Album Review: Arcade Fire, "Neon Bible" (Merge)
"Neon Bible," the ominous dream of a second album from Arcade Fire , links its dark themes through such swift and driving music, it's hard to know whether to dance or cry.
It's probably meant to inspire both. When the crowded, now seven-member group from Montreal crashed into indie-rock stardom in 2004, they played song after song about death and loss. But the music was performed with ridiculous joy: all band members jumped, climbed into the rafters, walked out through the audience, used any objects possible (including each other) as instruments, and most notably sang--miked or not--like their bodies couldn't hold the sound in. It was much less "Funeral"--the name of that first album--than all out, old-fashioned revival.
So "Bible," at first, just feels like a natural extension. Here, still, are the full-band choruses, the gradual crescendos, the drama, all led by the potent vocals of core songwriter Win Butler, a towering singer in both stature and presence, and his soprano wife, Regine Chassagne. But there’s something new in this album, too. Full of instruments--accordion, pipe organ, hurdy-gurdy--that seem plucked from a haunted carnival, the songs share the big idea of religion in different, mostly faltering, levels of belief.

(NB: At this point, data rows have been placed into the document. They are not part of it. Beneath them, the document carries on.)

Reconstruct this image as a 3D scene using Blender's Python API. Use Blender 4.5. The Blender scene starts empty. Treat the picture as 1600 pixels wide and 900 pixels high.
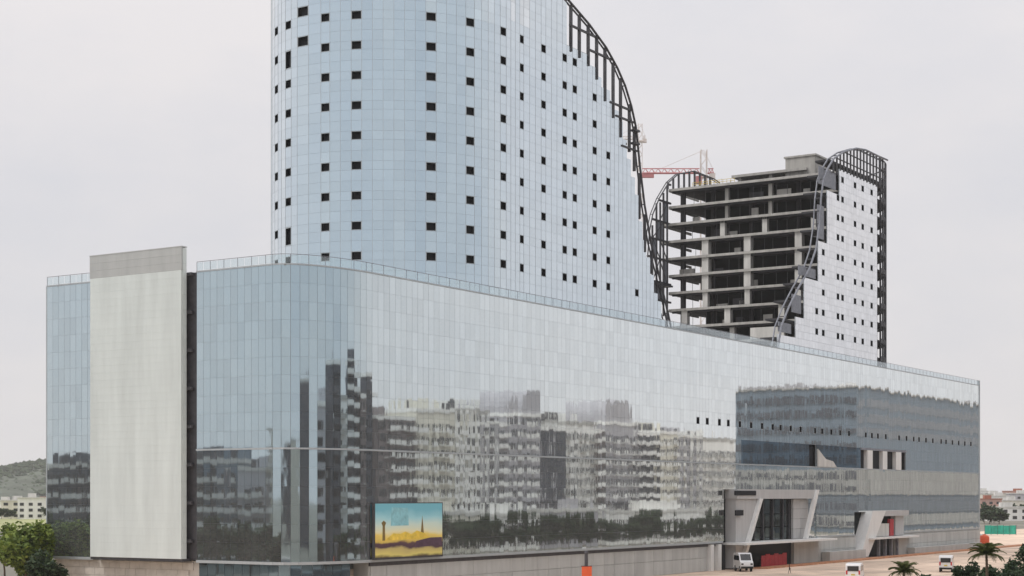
import bpy, math, random
from mathutils import Matrix, Vector, Euler
R = math.radians
random.seed(11)
S = bpy.context.scene
COL = S.collection

# ------------------------------------------------------------------ camera
CAM_H = 13.5
cam = bpy.data.cameras.new('camera')
cam.sensor_width = 36.0
cam.lens = 58.5
cam.shift_y = 0.203
cam.clip_start = 0.5
cam.clip_end = 20000
camo = bpy.data.objects.new('camera', cam)
camo.location = (0, 0, CAM_H)
camo.rotation_euler = (R(90), 0, 0)
COL.objects.link(camo)
S.camera = camo
S.view_settings.view_transform = 'Standard'
S.view_settings.look = 'None'
S.view_settings.exposure = 0.0
S.view_settings.gamma = 1.0

# ------------------------------------------------------------------ overcast sky + veiled sun
SUN_EL, SUN_AZ = R(50), R(248)          # azimuth from +Y, clockwise
W = bpy.data.worlds.new('World'); S.world = W; W.use_nodes = True
nt = W.node_tree; nt.nodes.clear()
def N(tree, typ, **kw):
    n = tree.nodes.new(typ)
    for k, v in kw.items(): setattr(n, k, v)
    return n
out = N(nt, 'ShaderNodeOutputWorld')
sky = N(nt, 'ShaderNodeTexSky', sky_type='NISHITA', sun_disc=False)
sky.sun_elevation = SUN_EL; sky.sun_rotation = SUN_AZ; sky.dust_density = 3.0
bg1 = N(nt, 'ShaderNodeBackground'); bg1.inputs[1].default_value = 0.09
nt.links.new(sky.outputs[0], bg1.inputs[0])
tc = N(nt, 'ShaderNodeTexCoord')
sep = N(nt, 'ShaderNodeSeparateXYZ'); nt.links.new(tc.outputs['Generated'], sep.inputs[0])
mx = N(nt, 'ShaderNodeMath', operation='MAXIMUM'); nt.links.new(sep.outputs[2], mx.inputs[0]); mx.inputs[1].default_value = 0.0
pw = N(nt, 'ShaderNodeMath', operation='POWER'); nt.links.new(mx.outputs[0], pw.inputs[0]); pw.inputs[1].default_value = 2.0
ml = N(nt, 'ShaderNodeMath', operation='MULTIPLY_ADD'); nt.links.new(pw.outputs[0], ml.inputs[0])
ml.inputs[1].default_value = 1.1; ml.inputs[2].default_value = 1.0
mp = N(nt, 'ShaderNodeMapping'); mp.inputs['Scale'].default_value = (2.2, 2.2, 5.0)
nt.links.new(tc.outputs['Generated'], mp.inputs[0])
nz = N(nt, 'ShaderNodeTexNoise'); nz.inputs['Scale'].default_value = 1.6; nz.inputs['Detail'].default_value = 5.0
nz.inputs['Roughness'].default_value = 0.55
nt.links.new(mp.outputs[0], nz.inputs['Vector'])
cr = N(nt, 'ShaderNodeValToRGB')
cr.color_ramp.elements[0].position = 0.36; cr.color_ramp.elements[0].color = (0.710, 0.710, 0.748, 1)
cr.color_ramp.elements[1].position = 0.64; cr.color_ramp.elements[1].color = (0.815, 0.785, 0.790, 1)
nt.links.new(nz.outputs[0], cr.inputs[0])
bg2 = N(nt, 'ShaderNodeBackground')
nt.links.new(cr.outputs[0], bg2.inputs[0]); nt.links.new(ml.outputs[0], bg2.inputs[1])
mixw = N(nt, 'ShaderNodeMixShader'); mixw.inputs[0].default_value = 0.92
nt.links.new(bg1.outputs[0], mixw.inputs[1]); nt.links.new(bg2.outputs[0], mixw.inputs[2])
nt.links.new(mixw.outputs[0], out.inputs[0])

sun = bpy.data.lights.new('sun', 'SUN'); sun.energy = 1.2; sun.angle = R(14); sun.color = (1, 0.97, 0.93)
suno = bpy.data.objects.new('sun', sun); COL.objects.link(suno)
sd = Vector((math.sin(SUN_AZ) * math.cos(SUN_EL), math.cos(SUN_AZ) * math.cos(SUN_EL), math.sin(SUN_EL)))
suno.rotation_euler = sd.to_track_quat('Z', 'Y').to_euler()
suno.location = (0, -50, 200)

# ------------------------------------------------------------------ materials
def newmat(name):
    m = bpy.data.materials.new(name); m.use_nodes = True
    t = m.node_tree; t.nodes.clear()
    return m, t, N(t, 'ShaderNodeOutputMaterial')

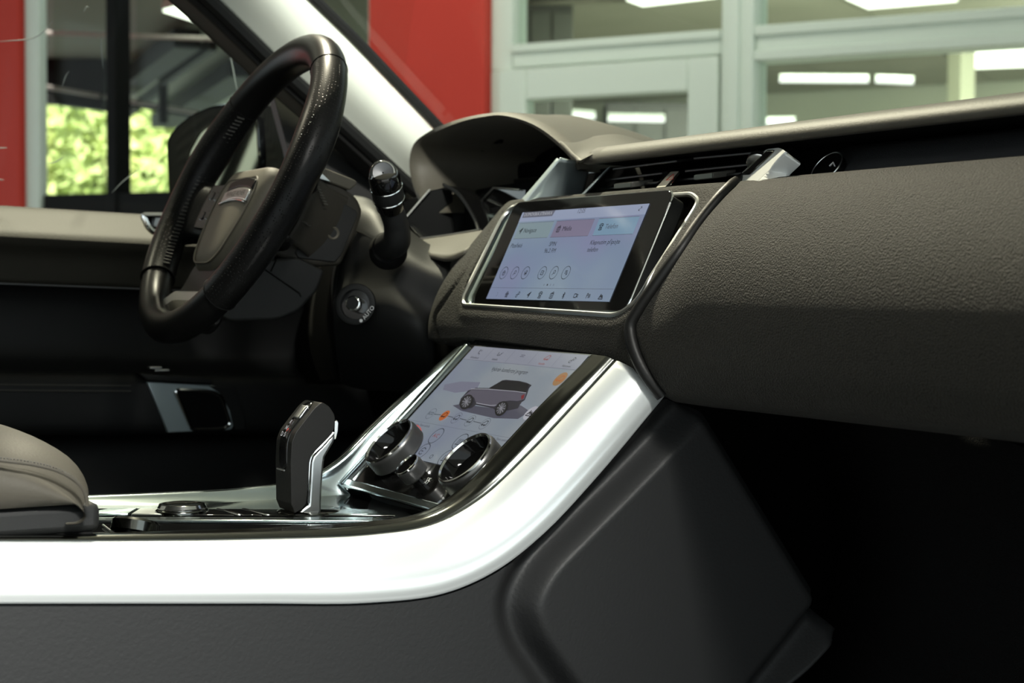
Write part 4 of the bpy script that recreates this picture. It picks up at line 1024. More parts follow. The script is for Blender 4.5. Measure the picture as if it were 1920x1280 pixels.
# rotary knobs
knobface = mat('knob_dark_face', (.003, .003, .003), .08, spec=.25)
knurl = mat('knurled_dark_metal', (.10, .10, .098), .35, .8)
def knob(name, px, py, R, h, off, label=None):
    u, v = cl(px, py, off+h)
    b = MB(); n = 72
    n = 84
    hs_ = [0, .08, .16, .24, .32, .40, .48, .56, .64, .72, .80, .90, 1.0]
    G = []
    for i, q in enumerate(hs_):
        r0 = R*(1.02 if i == 0 else 1.05 if i < 11 else 1.02 if i == 11 else .97)
        G.append([(u+r0*(1-(.022 if (2 <= i <= 10 and (k+i) % 2) else 0))*math.cos(t), v+r0*(1-(.022 if (2 <= i <= 10 and (k+i) % 2) else 0))*math.sin(t), off+h*q) for k, t in enumerate(np.linspace(0, 2*PI, n, endpoint=False))])
    b.grid(np.array(G), close_u=True, flip=False)
    o = b.build(name, knurl, cp, local=True, ang=25)
    b = MB(); b.lathe([(R*.99, off+h*.96), (R*.985, off+h+.0012), (R*.93, off+h+.0014), (R*.90, off+h*.97)], (u, v, 0), (0, 0, 1), 56, cap=False); b.build('knob_ring', M['chrome'], o, local=True)
    b = MB(); b.lathe([(R*.90, off+h*.96), (R*.82, off+h*.45), (R*.76, off+h*.30), (0.0001, off+h*.29)], (u, v, 0), (0, 0, 1), 48, cap=False); b.build('knob_face', knobface, o, local=True)
    b = MB(); b.lathe([(R*.7, 0.0), (R*.7, off+.003)], (u, v, 0), (0, 0, 1), 32); b.build('knob_shaft', M['gloss'], o, local=True)
    return o, u, v
k1, u1, v1 = knob('rotary_knob', 728.6, 827, .0285, .017, .003)
k2, u2, v2 = knob('rotary_knob', 870.6, 858.5, .0295, .017, .003)
k3, u3, v3 = knob('rotary_knob', 763.5, 871.5, .0125, .013, .008)
redarc = emit('heat_arc', (.55, .07, .05), 1.0)
for P_ in ([(507, 632), (528, 650), (535, 672), (522, 715), (487, 768)], [(1020, 742), (1045, 760), (1056, 790), (1040, 845), (1005, 905)]):
    q_ = cr([(*L5(*p), 0) for p in P_], 20)
    p3.lines([[(x, y) for x, y, _ in q_]], .0009, redarc, 'temperature_arc')
pk = Print(cp, .0006)
pk.text('MAX', *cl(801, 899), .0062, M['white_print']); pk.text('HEAT', *cl(797, 904), .0062, M['white_print'])
pk.text('A/C', *cl(741, 884), .0062, M['white_print']); pk.lines(icon('list', *cl(748, 879), .0035), .0007, M['white_print'])
# bright lower lip of the panel
b = MB(); b.prism([(x, y, -.004) for x, y in ((-.127, -.187), (.123, -.187), (.123, -.196), (-.127, -.196))], (0, 0, .0055)); b.build('lower_lip', M['steel'], cp, local=True, bevel=.0015)
b = MB(); b.prism([(x, y, -.024) for x, y in ((-.130, -.196), (-.122, -.196), (-.122, .0), (-.130, .0))], (0, 0, .027)); b.build('side_lip', M['steel'], cp, local=True, bevel=.0015)
#@@CAR3
# ------------------------------------------------------------------ centre console
con = thing('centre_console', 'centre console with bright silver side trim and dark lower side', 'console', (.45, 0, .75))
Upx = [(-80, 1014), (0, 1014.5), (240, 1014), (480, 1011), (700, 1002), (815, 982), (905, 932), (1000, 843), (1080, 758), (1156, 676)]
Lpx = [(-80, 1131), (0, 1131), (240, 1131), (480, 1131), (690, 1130), (830, 1113), (930, 1070), (1020, 1000), (1118, 896), (1246, 743)]
NU = 90
def curve_px(P, Y):
    q = cr([(x, y, 0) for x, y in P], NU)
    return np.array([W(x, y, Y=Y) for x, y, _ in q])
Uc = curve_px(Upx, -.158); Lc = curve_px(Lpx, -.186)
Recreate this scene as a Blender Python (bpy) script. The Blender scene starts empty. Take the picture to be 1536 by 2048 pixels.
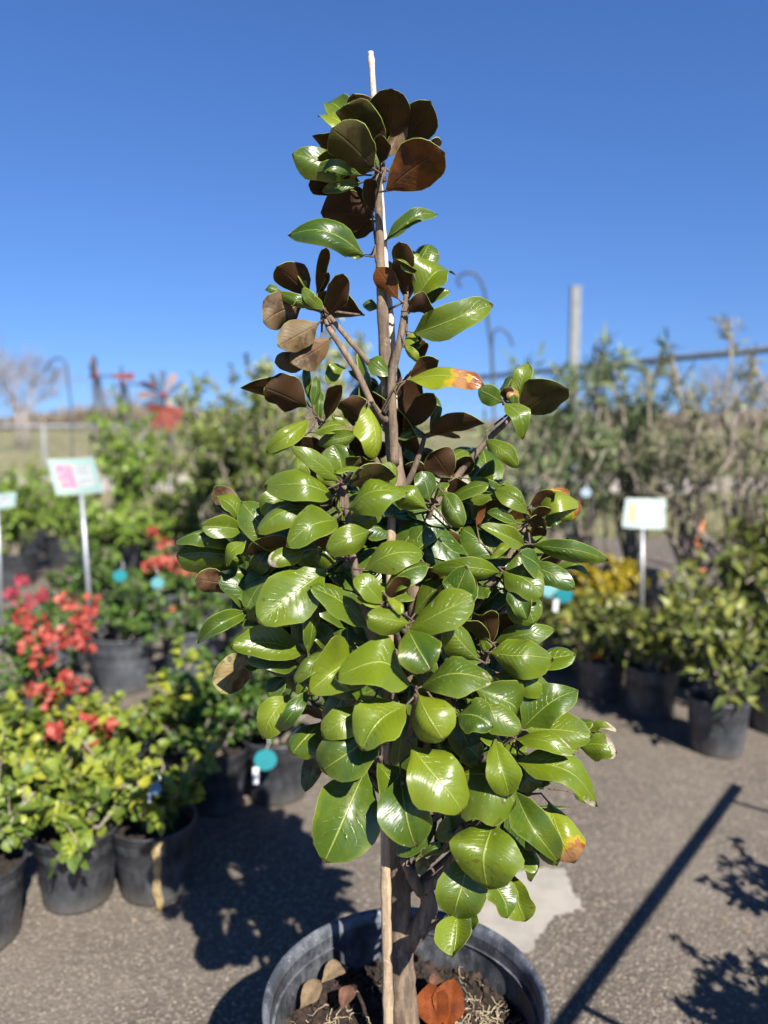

We have stories of violent seas, imagined heaven and fears of retribution: "Working for the Church while your family dies/You take what they give you/And you keep it inside," Butler scolds in "Intervention." In another, "Antichrist Television Blues," over hints of rockabilly, a man sees his only chance of salvation in getting his daughter to sing on TV.
Yet they somehow make all this bleakness enticing. "Keep the Car Running," with its road-song beat and screaming strings, is immediately addictive; "Black Mirror" sweeps up into pop-symphonic grandeur; and "No Cars Go" is a charging, jump-up-and-down anthem for anyone trying to escape something. As Butler almost whispers in the title song, in the world of this album, there may not be "much chance of survival," but there will be much rollicking, in-unison shouting and singing our godless hearts out before it all falls apart.